Seanad debates

Wednesday, 6 March 2013

Seanad Electoral Reform Bill 2013: Second Stage

 

5:55 pm

Photo of Mary Ann O'BrienMary Ann O'Brien (Independent) | Oireachtas source

Under Senator Crown's Bill every citizen entitled to vote in local elections will be entitled to a Seanad vote. This undoubtedly would break the hold to some extent that the political establishment has on the Seanad's membership. Also worth noting is a clause that ensures that Seanad elections will occur on the same day as the Dáil polling day. I welcome this. By extension, it will also stop people running for both Houses of the Oireachtas. This would lessen the unsavoury and widespread practice by political parties of treating the Upper House as either a Montessori or kindergarten for future Dáil candidates or as a nice retirement home for failed Dáil candidates or party loyalists.
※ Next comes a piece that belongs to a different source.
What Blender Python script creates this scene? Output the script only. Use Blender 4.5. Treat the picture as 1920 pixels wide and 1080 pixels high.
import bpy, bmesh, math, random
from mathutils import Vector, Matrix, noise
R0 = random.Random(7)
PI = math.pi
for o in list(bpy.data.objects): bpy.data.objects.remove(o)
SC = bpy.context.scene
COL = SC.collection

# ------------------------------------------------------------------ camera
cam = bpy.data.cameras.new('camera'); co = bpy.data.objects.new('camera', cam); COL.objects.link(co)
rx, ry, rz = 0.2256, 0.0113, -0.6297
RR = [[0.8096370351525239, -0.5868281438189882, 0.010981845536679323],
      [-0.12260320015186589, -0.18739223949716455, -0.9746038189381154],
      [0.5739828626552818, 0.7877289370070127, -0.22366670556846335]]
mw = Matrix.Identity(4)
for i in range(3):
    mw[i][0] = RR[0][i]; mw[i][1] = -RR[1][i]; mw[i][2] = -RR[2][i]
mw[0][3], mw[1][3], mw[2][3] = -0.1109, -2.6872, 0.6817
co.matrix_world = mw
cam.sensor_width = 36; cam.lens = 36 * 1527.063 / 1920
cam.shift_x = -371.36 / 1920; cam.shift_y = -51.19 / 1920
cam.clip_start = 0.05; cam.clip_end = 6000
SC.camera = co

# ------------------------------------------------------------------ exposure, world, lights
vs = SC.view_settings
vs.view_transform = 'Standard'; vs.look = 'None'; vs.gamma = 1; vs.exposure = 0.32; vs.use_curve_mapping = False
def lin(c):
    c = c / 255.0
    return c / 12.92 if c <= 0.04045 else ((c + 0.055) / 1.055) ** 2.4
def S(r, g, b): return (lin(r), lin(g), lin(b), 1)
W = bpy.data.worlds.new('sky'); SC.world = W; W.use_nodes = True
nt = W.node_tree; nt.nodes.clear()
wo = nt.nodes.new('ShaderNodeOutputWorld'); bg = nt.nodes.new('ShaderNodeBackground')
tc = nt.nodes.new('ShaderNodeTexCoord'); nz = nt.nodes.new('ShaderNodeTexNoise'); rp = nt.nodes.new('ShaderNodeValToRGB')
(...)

The proposal in the Bill to extend the electoral franchise to Irish citizens living abroad for Seanad elections is one I strongly support and welcome. I am sure that would be welcomed by anybody who has a friend, a niece or a child who has had the bad luck to have to emigrate in the past five years. I remind Members that during the height of the recession 110 people per day were leaving our shores seeking employment abroad. I do not have the exact numbers. We have a diaspora of 70 million, but if we think of the past seven years and the many people who did not want to leave Ireland and had to leave, surely, for starters, they deserve a vote. I would also remind Members that it is not easy for a person who is abroad to vote. One has to leave the job one hopefully has in Boston, Chicago or Abu Dhabi and find the consulate or embassy and register to vote.

Then on polling day, one must reregister and place one's vote. It is not just a question of going online and clicking "pick". It is not an easy thing to do but I welcome the fact that it is stretched across the world to our diaspora. It is funny that we dream up things like The Gathering and we expect those abroad to support it. Why not therefore give these people a vote?

The new system envisaged in the Bill to nominate candidates is to be welcomed and should ensure that it is easier for people to contest a Seanad election if they wish. Thankfully, it would bring an end to the undemocratic situation whereby fewer than 2,000 people decide the outcome of the panel elections, which amount to 43 seats in this Chamber. The ending of the practice of nominating bodies for these panels is no bad thing to my mind.

I have heard Senator Crown explain in media interviews earlier this week that to remove the Taoiseach's nominees or the university Senators from the make-up of the Seanad would require a constitutional referendum. I can accept this point despite my reservations about both panels, as I know there is little public appetite for referendums due largely to the huge cost associated with running them.

Given that the electoral system is freer and less under the control of the political parties, it might not necessarily be a bad thing and may help to avoid legislative stalemates. I suggest it might make this reform pill easier to swallow for the political parties. Where I differ strongly from Senator Crown is in his proposals for the structure of university seats. This Bill, if passed, would see the creation of three university panels - a Trinity panel, a National University of Ireland panel and a panel for other higher institutions - each consisting of two seats. I would like to encourage Senator Crown, when he speaks later, to explain his rationale at to why Trinity is afforded two seats. Trinity is one institution so I need to hear why it deserves two seats while the other universities and institutes of technology are lumped into two panels.